Après des mois d'empoignades, notamment entre Londres et Paris, l'UE a fait un grand pas mardi vers une régulation des fonds spéculatifs, accusés d'avoir amplifié la crise financière et qui devront à l'avenir respecter certaines règles pour obtenir un "passeport" européen.
"Nous avons un accord à l'unanimité" entre les gouvernements, s'est félicité le ministre belge des Finances Didier Reynders, dont le pays assure la présidence de l'UE, après une réunion avec ses homologues européens à Luxembourg.
Sur cette base, des discussions vont reprendre avec le Parlement européen, en vue d'un vote en novembre censé mettre fin à un processus très difficile.
Les eurodéputés avaient réclamé dès septembre 2008, juste après la faillite de Lehman Brothers, un meilleur encadrement du secteur très opaque des fonds spéculatifs, accusés d'encourager la spéculation car ils prennent des risques importants pour obtenir les rendements les plus élevés possibles.
Ces fonds géraient 2.000 milliards de dollars dans le monde avant la crise financière, un montant tombé l'an dernier à 1.200-1.300 milliards, et ils représentent certains jours la moitié des échanges sur les marchés.
Le compromis trouvé mardi par les ministres repose sur un "passeport" permettant la commercialisation des fonds dans toute l'UE, y compris quand ils n'y sont pas basés.
Mais "ce sera un passeport qui se mérite", a prévenu le commissaire européen chargé des services financiers, Michel Barnier: il sera conditionné au respect d'obligations en termes de capitalisation, de gestion du risque...
Le passeport sera introduit en 2013 pour les fonds européens, et en 2015 pour ceux d'autres pays.
Il sera octroyé par le régulateur du pays européen où le gestionnaire de fonds réalise la plus grande part de son activité, mais le compromis ouvre la porte à un éventuel transfert au futur régulateur européen des marchés financiers (ESMA), dans le cadre d'un réexamen du dispositif en 2017.
Une période de transition est en outre prévue entre 2015 et 2018, durant laquelle un pays pourra accepter, sur son seul territoire, des fonds ne respectant pas toutes les conditions pour un passeport européen.
La France s'est longtemps opposée au passeport, par crainte de laisser les mains libres en Europe à des acteurs douteux, basés par exemple dans des paradis fiscaux.
Londres, où sont basés la grande majorité des fonds spéculatifs actifs en Europe, redoutait pour sa part des contraintes trop fortes risquant de provoquer un exode vers d'autres continents.
Tant la ministre française des Finances, Christine Lagarde, que le représentant britannique, Mark Hoban, ont finalement salué mardi des progrès "significatifs".
Les projets européens sont aussi suivis de près par le gouvernement américain, qui a mis en garde l'UE à plusieurs reprises contre une législation trop protectionniste.

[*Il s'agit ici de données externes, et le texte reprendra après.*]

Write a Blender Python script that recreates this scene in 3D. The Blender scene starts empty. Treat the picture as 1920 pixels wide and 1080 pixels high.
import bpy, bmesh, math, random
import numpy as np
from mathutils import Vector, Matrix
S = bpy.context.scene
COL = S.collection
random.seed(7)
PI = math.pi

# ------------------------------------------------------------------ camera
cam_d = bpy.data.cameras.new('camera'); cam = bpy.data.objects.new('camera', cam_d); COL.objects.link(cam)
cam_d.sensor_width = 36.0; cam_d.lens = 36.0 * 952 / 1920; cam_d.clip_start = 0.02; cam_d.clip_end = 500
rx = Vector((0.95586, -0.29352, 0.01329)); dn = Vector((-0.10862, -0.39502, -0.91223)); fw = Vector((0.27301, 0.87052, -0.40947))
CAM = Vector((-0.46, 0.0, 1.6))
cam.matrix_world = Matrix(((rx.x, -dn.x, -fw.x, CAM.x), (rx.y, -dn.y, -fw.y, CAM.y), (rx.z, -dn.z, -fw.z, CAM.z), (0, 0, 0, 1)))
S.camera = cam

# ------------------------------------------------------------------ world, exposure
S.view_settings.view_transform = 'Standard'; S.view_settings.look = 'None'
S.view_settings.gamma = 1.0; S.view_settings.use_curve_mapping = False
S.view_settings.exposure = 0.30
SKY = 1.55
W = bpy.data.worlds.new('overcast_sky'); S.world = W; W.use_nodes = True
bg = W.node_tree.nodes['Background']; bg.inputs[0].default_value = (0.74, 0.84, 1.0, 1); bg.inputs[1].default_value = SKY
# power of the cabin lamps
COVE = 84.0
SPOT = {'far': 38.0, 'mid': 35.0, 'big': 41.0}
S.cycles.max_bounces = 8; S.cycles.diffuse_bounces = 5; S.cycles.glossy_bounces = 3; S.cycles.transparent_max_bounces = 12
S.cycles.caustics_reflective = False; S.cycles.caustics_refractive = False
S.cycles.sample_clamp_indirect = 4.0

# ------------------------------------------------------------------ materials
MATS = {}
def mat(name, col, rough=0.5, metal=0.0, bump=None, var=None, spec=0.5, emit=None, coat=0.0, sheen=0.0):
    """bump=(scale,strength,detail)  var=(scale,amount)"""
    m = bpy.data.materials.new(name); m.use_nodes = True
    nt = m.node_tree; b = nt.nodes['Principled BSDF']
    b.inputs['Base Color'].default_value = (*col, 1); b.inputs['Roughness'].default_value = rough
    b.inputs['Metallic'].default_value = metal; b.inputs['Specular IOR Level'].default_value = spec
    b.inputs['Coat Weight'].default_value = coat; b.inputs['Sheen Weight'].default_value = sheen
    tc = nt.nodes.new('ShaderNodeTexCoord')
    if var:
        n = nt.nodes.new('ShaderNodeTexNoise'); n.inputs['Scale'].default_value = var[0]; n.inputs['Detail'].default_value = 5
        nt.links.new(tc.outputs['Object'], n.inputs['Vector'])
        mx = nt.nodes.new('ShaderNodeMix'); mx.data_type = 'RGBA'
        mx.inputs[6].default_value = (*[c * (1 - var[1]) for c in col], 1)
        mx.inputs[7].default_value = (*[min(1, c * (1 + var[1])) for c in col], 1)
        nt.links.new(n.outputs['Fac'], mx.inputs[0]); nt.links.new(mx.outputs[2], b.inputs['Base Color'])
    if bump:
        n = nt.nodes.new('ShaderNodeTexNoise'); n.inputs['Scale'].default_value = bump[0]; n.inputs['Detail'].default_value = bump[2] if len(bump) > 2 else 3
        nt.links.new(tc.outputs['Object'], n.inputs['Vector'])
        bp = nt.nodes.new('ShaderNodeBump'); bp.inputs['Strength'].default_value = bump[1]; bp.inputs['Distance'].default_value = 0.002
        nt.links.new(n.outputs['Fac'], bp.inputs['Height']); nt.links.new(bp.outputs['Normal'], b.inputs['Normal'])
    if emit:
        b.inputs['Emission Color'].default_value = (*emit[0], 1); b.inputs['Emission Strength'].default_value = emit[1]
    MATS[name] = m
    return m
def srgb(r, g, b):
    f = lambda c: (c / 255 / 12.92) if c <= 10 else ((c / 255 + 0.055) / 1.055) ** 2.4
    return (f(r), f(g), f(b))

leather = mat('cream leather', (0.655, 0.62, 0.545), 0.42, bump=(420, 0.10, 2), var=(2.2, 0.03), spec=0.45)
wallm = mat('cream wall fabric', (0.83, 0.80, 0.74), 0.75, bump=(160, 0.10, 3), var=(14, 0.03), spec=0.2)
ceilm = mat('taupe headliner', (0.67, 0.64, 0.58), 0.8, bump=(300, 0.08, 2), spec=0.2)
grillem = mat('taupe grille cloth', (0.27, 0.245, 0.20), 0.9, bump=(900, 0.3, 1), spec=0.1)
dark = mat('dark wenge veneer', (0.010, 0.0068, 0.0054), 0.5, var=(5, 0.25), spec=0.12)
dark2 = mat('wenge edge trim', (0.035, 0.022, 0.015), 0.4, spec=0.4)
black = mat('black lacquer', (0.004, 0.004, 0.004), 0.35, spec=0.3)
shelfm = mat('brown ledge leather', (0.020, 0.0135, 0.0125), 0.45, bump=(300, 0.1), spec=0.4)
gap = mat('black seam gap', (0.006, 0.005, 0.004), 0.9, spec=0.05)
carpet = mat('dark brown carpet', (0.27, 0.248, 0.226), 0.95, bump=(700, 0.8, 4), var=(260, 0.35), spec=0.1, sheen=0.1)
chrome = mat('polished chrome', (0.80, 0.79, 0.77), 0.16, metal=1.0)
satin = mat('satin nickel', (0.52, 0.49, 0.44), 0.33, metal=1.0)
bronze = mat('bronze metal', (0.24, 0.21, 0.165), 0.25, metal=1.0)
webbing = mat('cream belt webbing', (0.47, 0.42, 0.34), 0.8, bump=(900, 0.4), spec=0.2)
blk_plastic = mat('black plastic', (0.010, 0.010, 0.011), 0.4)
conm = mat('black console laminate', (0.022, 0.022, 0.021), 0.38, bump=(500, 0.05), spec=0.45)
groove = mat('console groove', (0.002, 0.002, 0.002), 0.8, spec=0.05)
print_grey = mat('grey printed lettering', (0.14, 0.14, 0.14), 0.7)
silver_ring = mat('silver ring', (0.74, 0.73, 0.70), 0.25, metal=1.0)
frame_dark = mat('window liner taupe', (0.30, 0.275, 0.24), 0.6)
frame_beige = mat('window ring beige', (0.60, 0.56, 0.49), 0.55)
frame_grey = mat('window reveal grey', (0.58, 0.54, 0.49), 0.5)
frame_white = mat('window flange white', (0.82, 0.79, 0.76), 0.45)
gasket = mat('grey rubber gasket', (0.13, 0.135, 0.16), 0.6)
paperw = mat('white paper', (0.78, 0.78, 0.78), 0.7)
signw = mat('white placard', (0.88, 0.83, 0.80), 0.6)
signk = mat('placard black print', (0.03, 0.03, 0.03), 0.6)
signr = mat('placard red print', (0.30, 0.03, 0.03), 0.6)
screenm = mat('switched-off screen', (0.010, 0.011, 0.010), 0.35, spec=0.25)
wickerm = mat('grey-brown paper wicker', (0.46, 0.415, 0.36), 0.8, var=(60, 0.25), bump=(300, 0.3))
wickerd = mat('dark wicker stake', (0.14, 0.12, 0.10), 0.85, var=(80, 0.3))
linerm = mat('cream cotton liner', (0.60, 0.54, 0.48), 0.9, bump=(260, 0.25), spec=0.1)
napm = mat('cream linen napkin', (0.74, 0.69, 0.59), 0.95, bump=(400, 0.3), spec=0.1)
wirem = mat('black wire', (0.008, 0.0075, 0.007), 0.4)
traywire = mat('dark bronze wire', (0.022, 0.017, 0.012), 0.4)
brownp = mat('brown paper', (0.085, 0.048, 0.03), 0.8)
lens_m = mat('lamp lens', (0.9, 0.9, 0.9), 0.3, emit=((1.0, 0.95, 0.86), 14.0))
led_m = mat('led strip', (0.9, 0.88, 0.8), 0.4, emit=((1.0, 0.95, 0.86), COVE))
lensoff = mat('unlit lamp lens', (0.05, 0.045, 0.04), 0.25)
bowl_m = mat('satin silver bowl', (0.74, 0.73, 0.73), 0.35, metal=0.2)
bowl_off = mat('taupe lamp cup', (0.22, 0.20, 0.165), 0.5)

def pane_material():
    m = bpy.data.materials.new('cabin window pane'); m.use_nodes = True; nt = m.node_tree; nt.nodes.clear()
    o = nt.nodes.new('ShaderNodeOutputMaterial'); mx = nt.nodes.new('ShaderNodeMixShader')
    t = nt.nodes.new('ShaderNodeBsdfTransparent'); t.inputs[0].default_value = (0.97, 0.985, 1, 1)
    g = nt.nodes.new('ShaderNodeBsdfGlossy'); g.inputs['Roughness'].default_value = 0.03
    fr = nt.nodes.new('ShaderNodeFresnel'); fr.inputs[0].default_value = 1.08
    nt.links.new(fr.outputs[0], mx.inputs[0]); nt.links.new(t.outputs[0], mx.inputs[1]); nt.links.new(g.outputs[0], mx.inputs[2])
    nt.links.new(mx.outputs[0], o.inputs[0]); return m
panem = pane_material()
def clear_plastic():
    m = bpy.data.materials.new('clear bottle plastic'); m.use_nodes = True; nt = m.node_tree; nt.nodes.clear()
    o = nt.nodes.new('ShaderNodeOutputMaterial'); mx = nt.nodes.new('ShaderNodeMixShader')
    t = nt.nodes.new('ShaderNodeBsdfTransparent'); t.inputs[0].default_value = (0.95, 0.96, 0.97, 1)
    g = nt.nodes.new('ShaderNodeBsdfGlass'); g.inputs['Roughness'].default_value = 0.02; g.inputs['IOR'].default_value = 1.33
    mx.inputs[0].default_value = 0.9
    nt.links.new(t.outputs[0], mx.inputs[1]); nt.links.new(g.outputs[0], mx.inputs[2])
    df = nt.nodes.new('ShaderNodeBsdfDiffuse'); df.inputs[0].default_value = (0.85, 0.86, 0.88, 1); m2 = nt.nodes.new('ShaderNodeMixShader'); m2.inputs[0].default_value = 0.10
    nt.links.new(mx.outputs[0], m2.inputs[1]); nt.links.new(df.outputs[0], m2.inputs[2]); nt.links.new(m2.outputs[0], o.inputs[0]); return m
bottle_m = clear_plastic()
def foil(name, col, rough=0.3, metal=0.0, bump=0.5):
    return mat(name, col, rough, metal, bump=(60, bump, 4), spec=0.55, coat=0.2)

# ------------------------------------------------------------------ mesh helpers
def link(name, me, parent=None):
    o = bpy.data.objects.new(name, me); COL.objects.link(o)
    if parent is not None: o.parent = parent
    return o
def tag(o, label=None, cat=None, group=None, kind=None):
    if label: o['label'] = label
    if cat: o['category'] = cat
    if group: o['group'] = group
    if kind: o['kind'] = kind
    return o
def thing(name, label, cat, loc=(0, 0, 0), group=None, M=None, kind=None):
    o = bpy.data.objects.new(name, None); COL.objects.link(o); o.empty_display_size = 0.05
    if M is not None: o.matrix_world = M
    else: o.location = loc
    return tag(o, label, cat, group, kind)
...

"Il n'y a pas de discrimination, seulement de l'exigence", a assuré Michel Barnier.
La régulation des fonds spéculatifs fait partie des engagements pris depuis la crise par le G20, le forum des grands pays industrialisés et émergents de la planète.
Pour des raisons de crédibilité, les Européens veulent arriver au sommet du G20 de Séoul en novembre avec une législation définitive.
Pour cela, une nouvelle réunion de négociation avec le Parlement européen devrait avoir lieu la semaine prochaine, selon le rapporteur parlementaire, le conservateur Jean-Paul Gauzès. Il reconnaît que le texte final "ne sera peut-être pas parfait mais sera un bon début".
Plus critique, l'écologiste Pascal Canfin juge que le texte "fait largement semblant de réguler les fonds spéculatifs", car il permet le contournement des règles.